Activity Demand for chemical products Publications

Mapping Greenhouse Gas Emissions of the U.S. Chemical Manufacturing Industry: The Effect of Feedstock Sourcing and Upstream Emissions Allocation 

Mapping Greenhouse Gas Emissions of the U.S. Chemical Manufacturing Industry: The Effect of Feedstock Sourcing and Upstream Emissions Allocation 

Greenhouse gas emissions from 135 commodity chemical manufacturing processes in the United States were estimated based on benchmark process data from U.S. petrochemical manufacturing models. Total greenhouse gas emissions of the 135 processes evaluated are dominated by a small number of process types that have high emission intensities (emissions per mass of product produced) and high production volumes. These processes include facilities for manufacturing ethylene, ammonia, and chlorine.
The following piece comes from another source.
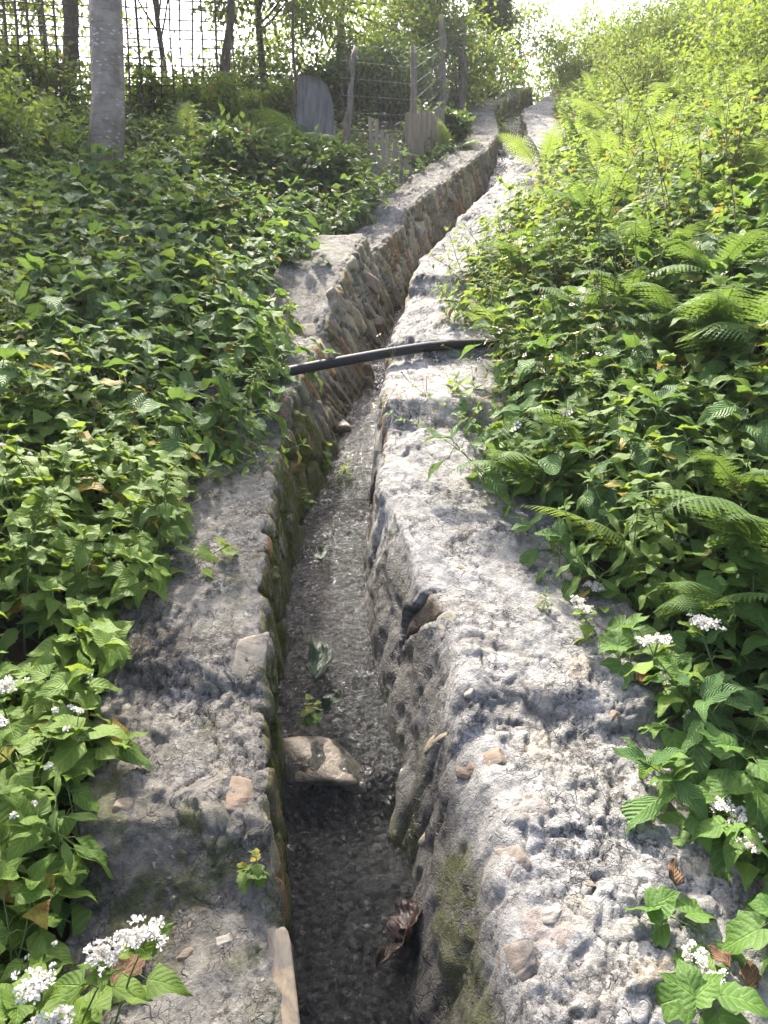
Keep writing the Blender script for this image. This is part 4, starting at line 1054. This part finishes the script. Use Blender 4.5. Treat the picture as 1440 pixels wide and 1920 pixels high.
def limbs(mb, base, top, r0, targets, seed, nseg=9):
    r = np.random.default_rng(seed); base = np.asarray(base, float); top = np.asarray(top, float)
    t = np.linspace(0, 1, nseg)[:, None]; P = base + (top - base) * t + r.normal(0, min(.03, r0 * .25), (nseg, 3)) * np.sin(t * 3.14)
    rr = r0 * np.interp(np.linspace(0, 1, nseg), [0, .3, 1], [1, .93, .5]); rr[0] *= 1.12
    tube(mb, P, rr, 12)
    for q in targets:
        f = r.uniform(.45, .95); a, _ = pt_on(P, f); m = (a + q) / 2 + r.normal(0, .06, 3) + np.array((0, 0, -.05))
        tt = np.linspace(0, 1, 6)[:, None]; B = a * (1 - tt) ** 2 + 2 * m * tt * (1 - tt) + q * tt ** 2
        tube(mb, B, np.linspace(r0 * .40 * (1 - .4 * f), .006, 6), 6)
def tree(px, py, d, rpx, top, crowns, label, mat='shrub_leaf', bark='bark_brown', seed=1, size=.075, nb=10, group=None, name='tree'):
    """foot seen at (px, py), d metres away; top and crowns as offsets in metres from the foot"""
    b = along(px, py, d); b[2] = float(terrain(b[0], b[1])) - .05
    o = empty(name, b); tag(o, label, 'tree', group)
    tm = MB(); tg = []
    for k, (c, rad, ncl, per) in enumerate(crowns):
        me, cc = crown(seed * 10 + k, c, rad, ncl, per, size, mat); link('crown', me, o); tg += list(cc[:: max(1, len(cc) // nb)])
    limbs(tm, (0, 0, 0), top, rpx * d / FPX, tg, seed)
    link('trunk', tm.mesh('trunk', M[bark]), o)
    return o
def shrub(loc, rad, seed, mat, label, size=.06, ncl=26, per=70, group=None, lift=.7):
    o = empty('shrub', loc); tag(o, label, 'shrub', group)
    me, cc = crown(seed, (0, 0, rad[2] * lift), rad, ncl, per, size, mat, 'foliage'); link('foliage', me, o)
    st = MB()
    for q in cc[::4]:
        tt = np.linspace(0, 1, 6)[:, None]; q = np.array(q); tube(st, q * tt + np.array((0, 0, 1)) * (.15 * np.sin(tt * 3.14)), np.linspace(.012, .004, 6), 5)
    link('stem', st.mesh('stem', M['stem_brown']), o)
    return o

# the big grey trunk, its limbs and crown above the picture
tree(190, 310, 5.9, 31, (.55, .1, 5.9), [((.3, .3, 6.2), (1.5, 1.4, .9), 22, 30)], 'grey lichen-flecked tree trunk standing in front of the lattice fence', 'shrub_leaf', 'bark_grey', 21, .11)
tree(128, 240, 7.6, 14, (.35, .1, 4.2), [((-.2, .2, 3.9), (1.0, 1.0, .8), 34, 110)], 'slim brown trunk behind the lattice left of the grey tree', 'shrub_leaf', 'bark_brown', 22, .09)
tree(98, 200, 8.6, 8, (-.15, .1, 3.4), [((-.5, .3, 2.4), (1.1, .8, 1.0), 36, 120)], 'thin dark-stemmed tree behind the lattice at far left', 'shrub_leaf', 'bark_brown', 23, .08)
tree(-60, 230, 8.2, 10, (.1, .1, 3.0), [((0, .2, 1.6), (1.0, .8, 1.2), 36, 90)], 'bushy tree at the left frame edge behind the lattice', 'shrub_leaf', 'bark_brown', 24, .08)
tree(322, 210, 8.9, 6, (-.25, .1, 2.6), [((-.3, 0, 2.9), (.6, .6, .5), 16, 70)], 'slender leaning sapling behind the lattice against the white sky', 'shrub_leaf', 'bark_brown', 25, .075)
tree(405, 215, 8.6, 9, (.35, .1, 2.4), [((.30, .1, 2.15), (.75, .6, .75), 44, 110)], 'dark-crowned tree with a leaning trunk at the right end of the lattice', 'dark_leaf', 'bark_brown', 26, .085)
tree(505, 190, 9.4, 8, (-.15, .1, 2.6), [((.0, .1, 1.9), (.8, .7, 1.0), 48, 120)], 'leafy tree between the lattice and the thin dark pole', 'shrub_leaf', 'bark_brown', 27, .075)
tree(640, 200, 10.2, 10, (.0, .1, 2.2), [((0, 0, 1.35), (1.15, .9, .95), 60, 90)], 'sunlit yellow-green tree behind the grey board', 'shrub_leaf', 'bark_brown', 28, .075)
tree(735, 190, 11.2, 9, (.1, .1, 2.3), [((.1, .0, 1.3), (.9, .8, .95), 52, 90)], 'bushy yellow-green tree behind the wire fence', 'shrub_leaf', 'bark_brown', 29, .075)
for px, pyb, pyc, d, rx, rz, sd_, lab in ((790, 190, 12, 11.6, .38, .55, 30, 'dark tall tree behind the fence posts'), (918, 190, 22, 12.4, .30, .34, 31, 'dark round tree at the top end of the channel')):
    b = along(px, pyb, d); b[2] = float(terrain(b[0], b[1])) - .05; cz = float(along(px, pyc, d)[2] - b[2])
    tree(px, pyb, d, 8, (0, .05, cz), [((0, 0, cz), (rx, rx, rz), 40, 100)], lab, 'dark_leaf', 'bark_brown', sd_, .085)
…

If upstream emissions associated with feedstock sources are included, well-to-gate emission estimates of the chemical manufacturing processes are affected by emission allocation and quantification methods in upstream production, with allocation methods becoming important when the feedstocks are sourced from oil and gas regions that produce multiple products. Well-to-gate emission estimates of ethylene (produced from ethane via steam cracking) and ammonia (produced from natural gas via steam methane reforming) ranged from 2.5 to 4.2 and 1.6–2.9 kg CO2e/kg production, respectively, depending on how upstream emissions are assigned to natural gas and natural gas liquids feedstocks and how methane emissions are quantified.

Accurately characterizing emissions from upstream production of feedstock sources with consistent and transparent metrics is important in identifying potential emission reduction opportunities for chemical manufacturing and for evaluating greenhouse gas benefits arising from recycling of chemical products (e.g., plastics).